Ja’Tovia Gary (born 1984, Dallas, TX) uses documentary film and experimental video art to address representation, race, gender, sexuality, and violence. Gary was at the Terra Foundation for American Art’s residency program in Giverny, France during the summer of 2016 when several widely-publicized police involved killings of African Americans took place in the United States. An immersive, three-channel film installation, The Giverny Suite, (2019) was developed out of Gary’s consideration of the disjunctive nature of her experience that summer, reckoning with feelings of both privilege and precarity. Incorporating historical and archival found footage alongside Harlem Street interviews and scenes of the artist exploring Monet’s famed Giverny Gardens, Gary centers the voices and bodies of Black women in this experimental film essay that is a meditation on the interconnected themes of insecurity/ safety, isolation/respite, autonomy, and love. The work includes archival clips of African American performers Josephine Baker (1906-1975) and Nina Simone (1933-2003) who famously expatriated to France; Diamond Reynolds’s real-time narration of the events around the 2016 shooting of Philando Castile during a traffic stop; and interviews that Gary conducted with Black women and girls whom she engaged on the streets of Harlem by asking them the question “Do you feel safe?” With The Giverny Suite, Gary presents a complicated and nuanced portrait of the diversity and complexity of Black women’s relationship to physical and emotional security.
The Giverny Suite is the third and final media work in a series exploring the same themes including Giverny I (Négresse Impériale), 2017, and The Giverny Document, 2019.
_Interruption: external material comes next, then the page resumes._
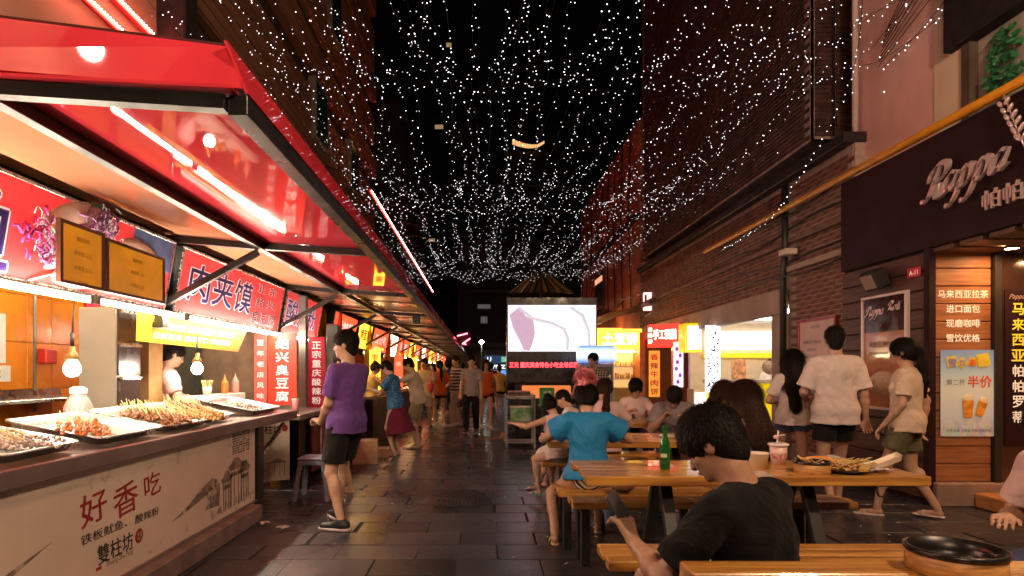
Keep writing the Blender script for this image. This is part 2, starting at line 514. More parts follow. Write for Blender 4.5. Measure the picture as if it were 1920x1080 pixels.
    for e in (-1, 1):
        if sit is None: ft = Vector(feet.get(e, (e * .10, .0, 0)))
        else: ft = Vector(feet.get(e, (e * .12, .42, -z0 * 0)))
        an = ft + Vector((0, 0, .085 * s))
        pole = knees.get(e, (e * .08, 1, .2 if sit is None else .9))
        kn, an = two_bone(hj[e], an, .43 * s, .42 * s, pole)
        legs[e] = (hj[e], kn, an, ft)
        B.cap(hj[e], kn, .083 * s, .054 * s, .03)
        sd = (an - kn).normalized(); bk = (kn - (hj[e] + an) / 2)
        bk = -bk.normalized() if bk.length > .02 else Vector((0, -1, 0))
        B.cap(kn, an, .050 * s, .034 * s, .02)
        B.ell(kn.lerp(an, .3) + bk * .018 * s, (.046 * s, .046 * s, .10 * s), None, .03) if sd.z < -.8 else B.cap(kn.lerp(an, .15), kn.lerp(an, .45), .048 * s, .045 * s, .03)
        fy = Vector(feet.get('dir%d' % e, (e * .12, 1, 0))).normalized()
        if shoes is None or shoes[0] != 'shoe':
            B.cap(an - Vector((0, 0, .045 * s)) - fy * .02, an + fy * .13 * s - Vector((0, 0, .062 * s)), .03 * s, .022 * s, .02)
            for a in range(5):
                pp = an + fy * (.15 - a * .008) * s - Vector((0, 0, .07 * s)) + fy.cross(Vector((0, 0, 1))) * ((a - 2) * -.015 * e * s)
                B.cap(pp - fy * .03, pp + fy * .02, .011 * s, .0095 * s, .003)
        legs[e] += (fy,)
    V, F = B.mesh(h); npmesh('body', V, F, skin, root)
    # clothes
    g = lambda mm: mm
    if top:
        kind, m = top[0], top[1]; infl = top[2] if len(top) > 2 else .016
        C = SDF(); q = infl
        lo_ = -.09 if kind != 'crop' else .02
        C.ell(T(0, 0, .33), ((.158 * w + q) * s, (.112 + q) * s, (.17 + q) * s), Rt, .05)
        C.ell(T(0, 0.005, .16), ((.142 * w + q) * s, (.105 + q) * s, .17 * s), Rt, .05)
        if female: 
            for e in (-1, 1): C.ell(T(e * .07, .085, .31), (.062 * s, .05 * s, .058 * s), Rt, .03)
        for e in (-1, 1): C.cap(T(e * .045 * w, 0, .12), T(e * .06, 0, lo_ - hem), (.095 * w + q) * s, (.122 + q) * s, .04, flat='b')
        C.ell(T(0, -.005, .0), ((.172 + q) * s, (.130 + q) * s, (.12) * s), Rt, .05)
        C.plane(T(0, 0, lo_ - hem), -up)
        C.cap(T(-.125 * w, -.01, .43), T(.125 * w, -.01, .43), (.058 + q * .6) * s, (.058 + q * .6) * s, .05)
        for e in (-1, 1):
            a, el, wv = geo[e]
            if kind == 'tee' or kind == 'crop':
                L = top[3] if len(top) > 3 else .72
                C.cap(a, a.lerp(el, L), (.050 * w + q * .8) * s, (.052 * w + q * 1.1) * s, .03, flat='b')
            elif kind == 'puff':
                C.cap(a, a.lerp(el, .55), (.062 + q) * s, (.082 + q) * s, .02, flat='b')
            elif kind == 'long':
                C.cap(a, el, (.055 + q) * s, (.045 + q) * s, .03); C.cap(el, wv, (.045 + q) * s, (.032 + q) * s, .02)
            elif kind == 'tank':
                C.cap(a - (a - T(0, 0, .43)) * .5, a - (a - T(0, 0, .43)) * .2, .055 * s, .05 * s, .03)
        C.plane(neck + up * (.018 if kind != 'tank' else -.02) * s + fw * .03, up * .9 + fw * .45)
        V, F = C.mesh(h, wr, x * 3); npmesh(top[4] if len(top) > 4 else 'shirt', V, F, m, root)
    if bottom:
        kind, m = bottom[0], bottom[1]; q = .016
        C = SDF()
        C.ell(T(0, 0, -.01), ((.150 + q) * s, (.100 + q) * s, (.115) * s), Rt, .04)
        if kind == 'skirt':
            if sit is None: C.cap(T(0, 0, .02), T(0, 0, -bottom[2]), .14 * s, (.14 + bottom[2] * .25) * s, .03, flat='b')
            else:
                kn = (legs[1][1] + legs[-1][1]) / 2
                C.cap(T(0, 0, .0), T(0, 0, .0).lerp(kn, .9), .15 * s, .15 * s, .04, flat='b')
        else:
            L = {'shorts': .78, 'hot': .32, 'trousers': 1.0, 'mid': .62}[kind]
            for e in (-1, 1):
                a, kn, an, ft, fy = legs[e]
                if kind == 'trousers':
                    C.cap(a, kn, (.088 + q) * s, (.062 + q) * s, .03); C.cap(kn, kn.lerp(an, .96), (.062 + q) * s, (.052 + q) * s, .02, flat='b')
                else: C.cap(a, a.lerp(kn, L), (.09 + q) * s, (.088 - .02 * L + q * 1.7) * s, .03, flat='b')
        if sit is None: C.plane(T(0, 0, .05), up)
        V, F = C.mesh(h, wr, x * 5 + 1); npmesh({'skirt': 'skirt', 'trousers': 'trousers'}.get(kind, 'shorts'), V, F, m, root)
    if shoes:
        for e in (-1, 1):
            a, kn, an, ft, fy = legs[e]; base = an - Vector((0, 0, .085 * s)); sd = fy.cross(Vector((0, 0, 1)))
            if shoes[0] == 'shoe':
                C = SDF(); z = Vector((0, 0, 1))
                C.cap(base - fy * .045 * s + z * .05 * s, base + fy * .03 * s + z * .06 * s, .036 * s, .036 * s, .02)
                C.cap(base - fy * .02 * s + z * .04 * s, base + fy * .16 * s + z * .032 * s, .040 * s, .034 * s, .03)
                C.cap(base + z * .06 * s, base + z * .10 * s, .042 * s, .040 * s, .02, flat='b')
                V, F = C.mesh(min(h, .010), 0); so = npmesh('shoe', V, F, shoes[1], root)
                C = SDF()
                C.cap(base - fy * .045 * s + z * .014 * s, base + fy * .07 * s + z * .014 * s, .043 * s, .046 * s, .02)
                C.cap(base + fy * .07 * s + z * .014 * s, base + fy * .165 * s + z * .016 * s, .046 * s, .038 * s, .02)
                C.plane(base + z * .026 * s, z); C.plane(base + z * .001, -z)
                V, F = C.mesh(min(h, .008), 0); npmesh('sole', V, F, shoes[2], so)
            else:
                C = SDF(); z = Vector((0, 0, 1))
                C.cap(base - fy * .03 * s, base + fy * .16 * s, .036 * s, .042 * s, .02)
                C.plane(base + z * .014 * s, z); C.plane(base - z * .001, -z)
                V, F = C.mesh(min(h, .008), 0); so = npmesh('sandal', V, F, shoes[1], root)
                mb = MB()
                for dy in ((.11, .10) if len(shoes) < 3 else (.11, .0)):
                    c = base + fy * dy * s
                    mb.tube([c + (sd * math.cos(t) * .042 + z * math.sin(t) * .05) * s for t in np.linspace(0, math.pi, 9)], .005, 5)
                build('strap', mb, shoes[1] if len(shoes) < 3 else shoes[2], so, local=True)
    # hair
    if hair:
        make_hair(root, H, Rh, s, hair, hairm, h, neck, up, fw, rt, T, puff)
    # face details
    M3 = Rh.to_4x4()
    lp = MB(); lp.ell((0, 0, 0), (.021 * s, .006 * s, .0065 * s), 6, 0, Matrix.Translation(H(0, .0945, -.06)) @ M3)
    if face:
        for e in (-1, 1):
            mb = MB(); mb.ell(H(e * .031, .081, .003), (.0135 * s, .007 * s, .0055 * s), 6, 0); build('eye', mb, EYEM, root, local=True)
            eb = MB(); eb.box(-.014 * s, .014 * s, -.003 * s, .004 * s, -.003 * s, .003 * s, 0, 0, Matrix.Translation(H(e * .034, .088, .026)) @ M3)
            build('eyebrow', eb, HAIR, root, local=True)
        build('lips', lp, LIPM, root, local=True)
    return root, dict(H=H, T=T, geo=geo, legs=legs, Rh=Rh, hc=hc, neck=neck, s=s)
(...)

Image: Ja’Tovia Gary (American, born 1984) THE GIVERNY SUITE. 2019 Three-channel high-definition video and 16mm film transferred to video (black and white and color, stereo sound; 39:51 min.); 16:9 aspect ratio; settee; 25 white painted frames; altar to Yemaya (candle, sea shells, anchor, fruit, plate, vase, flowers, glass jar of molasses, glass jar of rum and fabric); and altar to Oshun (candle, mirror, cowrie shells, fruit, cinnamon sticks, plate, vases, flowers, glass jar of white wine, glass jar of honey and fabric), Installation view, flesh that needs to be loved, Paula Cooper Gallery, New York, NY, February 15 – March 21, 2020. Photo: Steven Probert.